Only when they fully understand will the first great step toward a better condition have been taken. New technology and robotics have come to free the working class. Until the invention of machines people were enslaved by small tools to the soil. For them, it was work or starve. Work or starve it is still, not because nature forces us to do so, but because we have not yet seen our way out of it. We are enslaved not to the soil but to the people who own the factories. The world socialist movement has come to place technology, the shops, the transport networks, the land and the mines in the possession of the workers. That will mean freedom, security, and opportunity for all who live. The worker cannot rise as a worker without joining in unity with other workers and helping all. This mutual dependence of worker upon worker taught them by their everyday experiences in the shop, is the best and finest thing in modern life. It leads to brotherhood. It develops the mind of the worker. It raises us out of a state of individual selfishness and points to the goal of cooperation - Socialism.

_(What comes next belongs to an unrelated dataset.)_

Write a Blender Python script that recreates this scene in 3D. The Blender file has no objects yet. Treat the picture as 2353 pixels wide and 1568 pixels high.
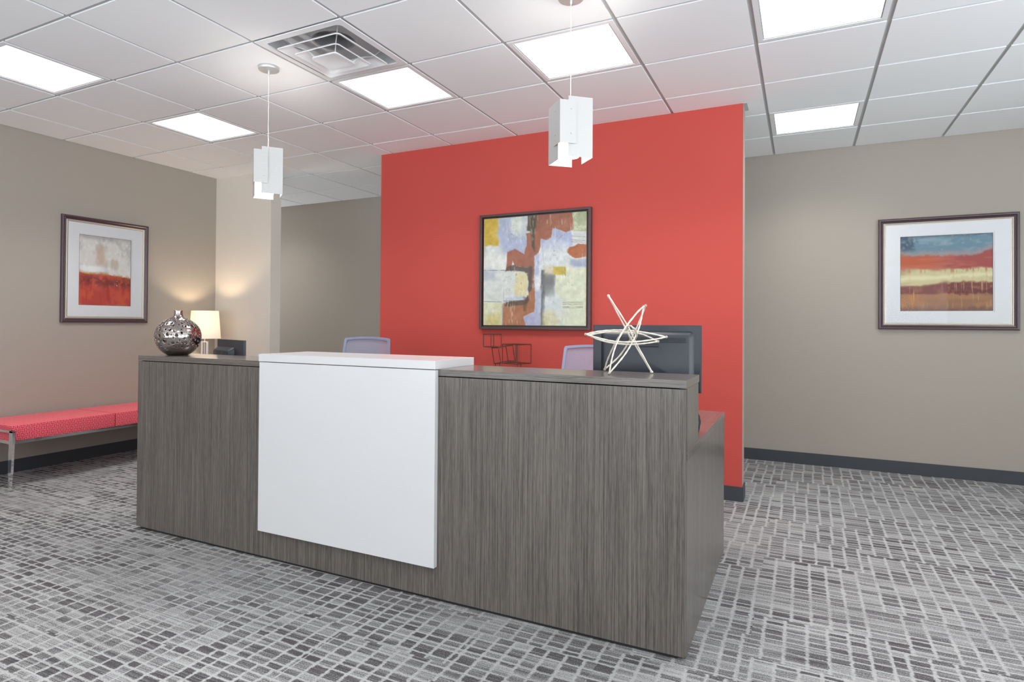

When the World Socialist Movement was first started, socialists aimed to do two things. First, they wished to abolish competition and establish cooperation. Second, they wished to have the working class so organised that they could control the machinery of production and share in the whole product. Competition was known to be a very great evil. It immensely increased the whole amount of work to be done. For instance, instead of having one fine large department store in a city of 25,000 people, the socialists saw a hundred small stores. The socialists saw the competing businessmen cheat one another and the consumers. They saw ten doing work which one could do. Surely this, said the socialists, is a most foolish and wasteful way of doing business. Socialism would make an end of it. Socialism would bring about co-operation instead of competition. It would end competition not only in the store, but also in the work-shop.


The capitalists rule the world today because they have control over the State. In their war upon the working class, one of the most effective weapons of the capitalists has been the physical force wielded by their political government. Everywhere the workers have been fooled into supporting this government.  The Republican and Democratic parties, the Tories or the Labour Party and all the other various reform parties are maintained to keep the workers divided. Whichever of these capitalist parties is victorious, the workers are always defeated. Pro-capitalist politicians alike use the powers of government in the interests of the master class. Fortunately, workers have the vote. At first they foolishly try to defend themselves by defeating this or that obnoxious politician of the old parties. They vote for such politicians as call themselves "the friends of labour." But they soon find out again that "the friends of labour" out of office, become the enemies of labour when in office. So finally, in every country under the sun, the workers are obliged to organise a party of their own - a socialist party. 

The Socialist Party stands for the POLITICAL supremacy of labour. Its purpose is not to secure old age pensions and free meals for school children. Its mission is to help overthrow capitalism and establish socialism. The object of the Socialist Party is to capture the powers of the State and thus prevent them from being used by the capitalists against the workers. The Socialist Party is not a political party in the same sense as other parties. The success of socialism would abolish practically every office existing under the present form of government.